Quando minha filha tinha uma semana eu voltei a trabalhar de casa.

Hoje a gente olhando parece tudo mais fácil. Meu filho tem 18 anos. E depois de tudo você olha e acha que tudo valeu a pena. Tudo teve seus sabores e dessabores. Foram anos de luta, mas de glória também.

Eu estou terminando a minha segunda faculdade. Estudo administração e não pretendo parar por aí. O incentivo de fazer uma segunda faculdade foi do meu filho. Ele disse que ajudaria, que ficaria com a irmã.

E ele ajuda mesmo. Eu não tenho do que reclamar dele.

Óbvio que a gente briga como mãe e filho, eu sou exigente até demais, pego no pé, mas eu sempre digo que a mordida da onça não mata o filhote. E que até quando eu estiver velha eu vou continuar cuidando deles, pegando no pé. A minha função é cuidar deles, ajudar a torna-los cidadãos. Homens e mulheres honestos, de caráter e de respeito. Eu quero que eles sejam pessoas de caráter. Que sejam queridos pelas pessoas.

Meu filho está na faculdade, aprendendo a trilhar os próprios caminhos. Minha filha também é muito responsável e eu só posso agradecer pelos filhos que eu tenho. Eles são o que eu tenho e fiz de melhor.

Meu casamento tem sido ótimo. Temos altos e baixos. Nós somos uma família. Uma família de verdade, onde todo mundo se ajuda, se critica e se ama. Todo mundo se respeita.

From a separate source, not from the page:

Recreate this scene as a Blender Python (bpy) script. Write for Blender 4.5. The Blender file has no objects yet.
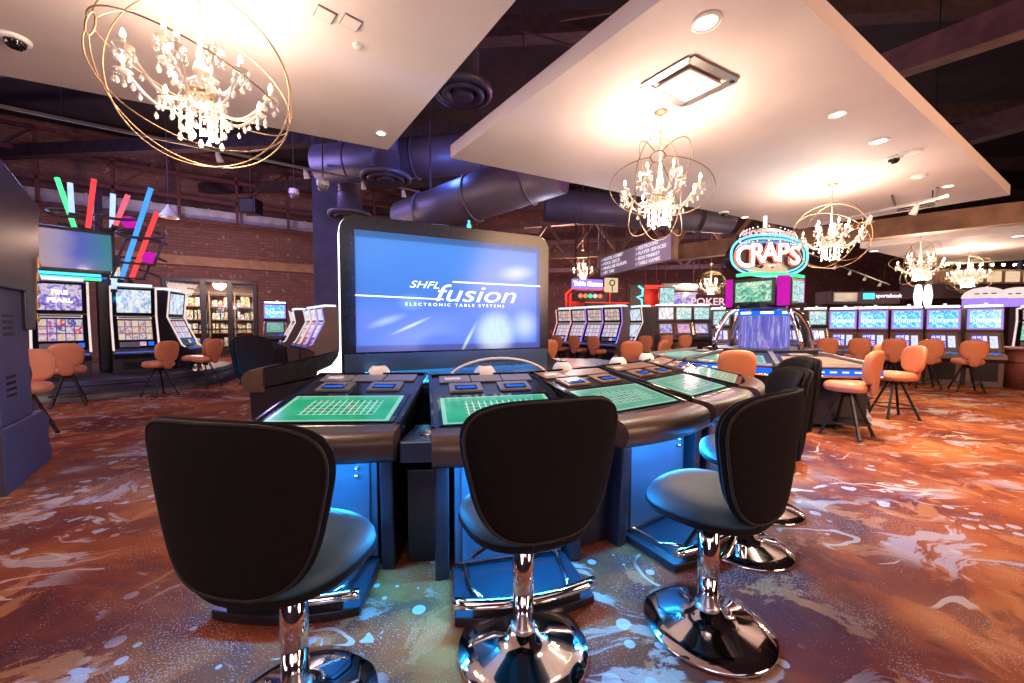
import bpy, bmesh, math, random
from mathutils import Vector, Matrix
random.seed(7)
PI = math.pi
# ---------------------------------------------------------------- camera, world, exposure
scene = bpy.context.scene
col = scene.collection
CAM = Vector((0.0, 0.0, 1.32)); FPX = 388.0; PITCH = math.atan(16.0/388.0)
cd = bpy.data.cameras.new('camera'); cam = bpy.data.objects.new('camera', cd); col.objects.link(cam)
cam.location = CAM; cam.rotation_euler = (PI/2-PITCH, 0, 0)
cd.sensor_width = 36.0; cd.lens = 36.0*FPX/1024.0; cd.clip_start = 0.05; cd.clip_end = 200
scene.camera = cam
world = bpy.data.worlds.new('world'); scene.world = world; world.use_nodes = True
world.node_tree.nodes['Background'].inputs[0].default_value = (0.10, 0.07, 0.13, 1)
world.node_tree.nodes['Background'].inputs[1].default_value = 0.3
scene.view_settings.view_transform = 'Standard'; scene.view_settings.look = 'None'
scene.view_settings.gamma = 1.0; scene.view_settings.use_curve_mapping = False
scene.view_settings.exposure = 0.42
scene.cycles.max_bounces = 7; scene.cycles.diffuse_bounces = 3; scene.cycles.glossy_bounces = 3
scene.cycles.transmission_bounces = 4; scene.cycles.transparent_max_bounces = 10
scene.cycles.caustics_reflective = False; scene.cycles.caustics_refractive = False
scene.cycles.sample_clamp_indirect = 4.0; scene.cycles.sample_clamp_direct = 0.0

def lamp(kind, loc, energy, color, size=0.2, rot=None, target=None, spot=None, blend=0.6, size_y=None, parent=None, name=None):
    l = bpy.data.lights.new(name or 'light', kind); l.energy = energy; l.color = color
    if kind == 'AREA':
        l.size = size
        if size_y: l.shape = 'RECTANGLE'; l.size_y = size_y
    else:
        l.shadow_soft_size = size
    if kind == 'SPOT': l.spot_size = spot; l.spot_blend = blend
    o = bpy.data.objects.new(name or 'light', l); col.objects.link(o); o.location = loc
    if target is not None:
        o.rotation_euler = (Vector(target)-Vector(loc)).to_track_quat('-Z', 'Y').to_euler()
    elif rot: o.rotation_euler = rot
    if parent: o.parent = parent
    return o
# added fill lights without fixtures, over and behind the camera
lamp('AREA', (0.3, -2.2, 3.4), 70, (1.0, 0.84, 0.80), 6, rot=(math.radians(12), 0, 0), size_y=3.5, name='fill_light')
lamp('POINT', (-1.0, -3.6, 2.5), 150, (1.0, 0.74, 0.80), 0.9, name='fill_light')
lamp('POINT', (6.5, -1.6, 2.5), 220, (1.0, 0.68, 0.70), 0.9, name='fill_light')
lamp('POINT', (-7.5, -1.0, 2.3), 200, (1.0, 0.70, 0.76), 0.9, name='fill_light')
lamp('AREA', (7.5, -1.5, 3.4), 480, (1.0, 0.58, 0.30), 5, target=(8, 5, 0), size_y=3, name='fill_light')
lamp('AREA', (-8.5, 0.8, 3.4), 200, (1.0, 0.72, 0.66), 5, target=(-7.5, 5, 0), size_y=3, name='fill_light')
# coloured lamps up in the rafters, plus an added fill for the directory sign
lamp('POINT', (-1.2, 7.2, 4.2), 45, (0.12, 0.25, 1.0), 0.2, name='rafter_and_fill_light')
lamp('POINT', (0.9, 6.2, 4.3), 40, (1.0, 0.15, 0.55), 0.2, name='rafter_and_fill_light')
lamp('POINT', (-6.5, 9.0, 5.2), 160, (0.5, 0.35, 1.0), 0.3, name='rafter_and_fill_light')
lamp('POINT', (-11, 9.5, 5.0), 260, (0.40, 0.42, 1.0), 0.3, name='rafter_and_fill_light')
lamp('POINT', (-11.0, 13.5, 3.6), 380, (1.0, 0.62, 0.5), 0.3, name='rafter_and_fill_light')
lamp('POINT', (-8.0, 5.5, 6.2), 170, (0.30, 0.34, 1.0), 0.3, name='rafter_and_fill_light')
lamp('POINT', (2.0, 17.5, 4.5), 420, (1.0, 0.50, 0.45), 0.3, name='rafter_and_fill_light')
lamp('POINT', (9.0, 17.0, 4.2), 260, (0.85, 0.5, 0.7), 0.3, name='rafter_and_fill_light')
lamp('POINT', (1.5, 7.6, 2.9), 45, (0.95, 0.85, 1.0), 0.2, name='rafter_and_fill_light')  # added point without a fixture, brightens the directory sign
lamp('POINT', (7.0, 10.5, 3.0), 60, (1.0, 0.8, 0.7), 0.3, name='rafter_and_fill_light')

def ray(px, py):
    d = Vector(((px-512.0)/FPX, 0, 0)) + (341.5-py)/FPX*Vector((0, math.sin(PITCH), math.cos(PITCH))) + Vector((0, math.cos(PITCH), -math.sin(PITCH)))
    return d
def P(px, py, Y):                       # the point of the place seen at a pixel, Y metres in front of the lens
    d = ray(px, py); return CAM + d*(Y/d.y)
def G(px, py, z=0.0):                   # the same on a level plane
    d = ray(px, py); return CAM + d*((z-CAM.z)/d.z)
# ---------------------------------------------------------------- node helpers
class NT:
    def __init__(s, name):
        s.mat = bpy.data.materials.new(name); s.mat.use_nodes = True
        s.t = s.mat.node_tree; s.t.nodes.clear()
        s.out = s.n('ShaderNodeOutputMaterial')
    def n(s, typ, **kw):
        nd = s.t.nodes.new(typ)
        for k, v in kw.items(): setattr(nd, k, v)
        return nd
    def put(s, sock, v):
        if isinstance(v, bpy.types.NodeSocket): s.t.links.new(v, sock)
        elif isinstance(v, (tuple, list)):
            sock.default_value = tuple(v) + ((1,) if len(v) == 3 and len(sock.default_value) == 4 else ())
        else: sock.default_value = v
    def m(s, op, a, b=0.0, c=0.0, clamp=False):
        nd = s.n('ShaderNodeMath', operation=op, use_clamp=clamp)
        s.put(nd.inputs[0], a); s.put(nd.inputs[1], b)
        if op in ('MULTIPLY_ADD', 'WRAP', 'SMOOTH_MIN', 'COMPARE'): s.put(nd.inputs[2], c)
        return nd.outputs[0]
    def step(s, v, a, b):
        nd = s.n('ShaderNodeMapRange', interpolation_type='SMOOTHSTEP')
        s.put(nd.inputs[0], v); nd.inputs[1].default_value = a; nd.inputs[2].default_value = b
        return nd.outputs[0]
    def mix(s, f, a, b, mode='MIX'):
        nd = s.n('ShaderNodeMix', data_type='RGBA', blend_type=mode)
        s.put(nd.inputs[0], f); s.put(nd.inputs[6], a); s.put(nd.inputs[7], b)
        return nd.outputs[2]
    def co(s, which='Object', scale=(1, 1, 1), rot=(0, 0, 0), loc=(0, 0, 0)):
        tc = s.n('ShaderNodeTexCoord'); mp = s.n('ShaderNodeMapping')
        s.t.links.new(tc.outputs[which], mp.inputs[0])
        mp.inputs['Scale'].default_value = scale; mp.inputs['Rotation'].default_value = rot; mp.inputs['Location'].default_value = loc
        return mp.outputs[0]
    def noise(s, v, scale=5, detail=3, rough=0.5, dist=0.0, col=False):
        nd = s.n('ShaderNodeTexNoise'); s.put(nd.inputs['Vector'], v); nd.inputs['Scale'].default_value = scale
        nd.inputs['Detail'].default_value = detail; nd.inputs['Roughness'].default_value = rough; nd.inputs['Distortion'].default_value = dist
        return nd.outputs[1 if col else 0]
    def ramp(s, v, stops, interp='LINEAR'):
        nd = s.n('ShaderNodeValToRGB'); s.put(nd.inputs[0], v); cr = nd.color_ramp; cr.interpolation = interp
        while len(cr.elements) < len(stops): cr.elements.new(0.5)
        for e, (p, c) in zip(cr.elements, stops): e.position = p; e.color = tuple(c)+(1,)
        return nd.outputs[0]
    def sep(s, v):
        nd = s.n('ShaderNodeSeparateXYZ'); s.put(nd.inputs[0], v); return nd.outputs
    def comb(s, x, y, z=0.0):
        nd = s.n('ShaderNodeCombineXYZ'); s.put(nd.inputs[0], x); s.put(nd.inputs[1], y); s.put(nd.inputs[2], z); return nd.outputs[0]
    def principled(s, color, rough=0.5, metal=0.0, bump=None, bstr=0.2, **kw):
        b = s.n('ShaderNodeBsdfPrincipled'); s.put(b.inputs['Base Color'], color); s.put(b.inputs['Roughness'], rough); s.put(b.inputs['Metallic'], metal)
        for k, v in kw.items(): s.put(b.inputs[k.replace('_', ' ')], v)
        if bump is not None:
            bp = s.n('ShaderNodeBump'); bp.inputs['Strength'].default_value = bstr; bp.inputs['Distance'].default_value = 0.02
            s.put(bp.inputs['Height'], bump); s.t.links.new(bp.outputs[0], b.inputs['Normal'])
        s.t.links.new(b.outputs[0], s.out.inputs[0]); return s.mat
    def emit(s, color, strength=1.0):
        e = s.n('ShaderNodeEmission'); s.put(e.inputs[0], color); s.put(e.inputs[1], strength)
        s.t.links.new(e.outputs[0], s.out.inputs[0]); return s.mat
    def emit_gloss(s, color, strength=1.0, rough=0.08):       # a lit screen behind glass
        b = s.n('ShaderNodeBsdfPrincipled'); s.put(b.inputs['Base Color'], (0.01, 0.01, 0.012)); b.inputs['Roughness'].default_value = rough
        b.inputs['Specular IOR Level'].default_value = 0.22
        s.put(b.inputs['Emission Color'], color); s.put(b.inputs['Emission Strength'], strength*0.80)
        s.t.links.new(b.outputs[0], s.out.inputs[0]); return s.mat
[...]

A maioria das minhas amigas que eu tinha aos 17 anos e que eu ainda mantenho o contato estão casando agora, tendo ou pensando em ter seus filhos agora. E os meus filhos estão praticamente criados. Meu filho já é um homem, já responde pelos próprios atos.

A gente senta pra ter uma refeição e meu filho mostra as opiniões políticas, ideológicas. Tem posições, aceita umas coisas e não aceita outras. Hoje ele trabalha com a gente. É uma força nova. A gente tem diálogo, e isso é muito gostoso.

Eu com 35 anos, meu marido com 40, meu filho com 18 e minha filha com 12. Cada um com uma opinião. E eles me ensinam a pensar de um jeito diferente.

Meu caminho foi difícil, mas também foi bom e, principalmente: não foi impossível. Com amor e dedicação a gente supera qualquer coisa.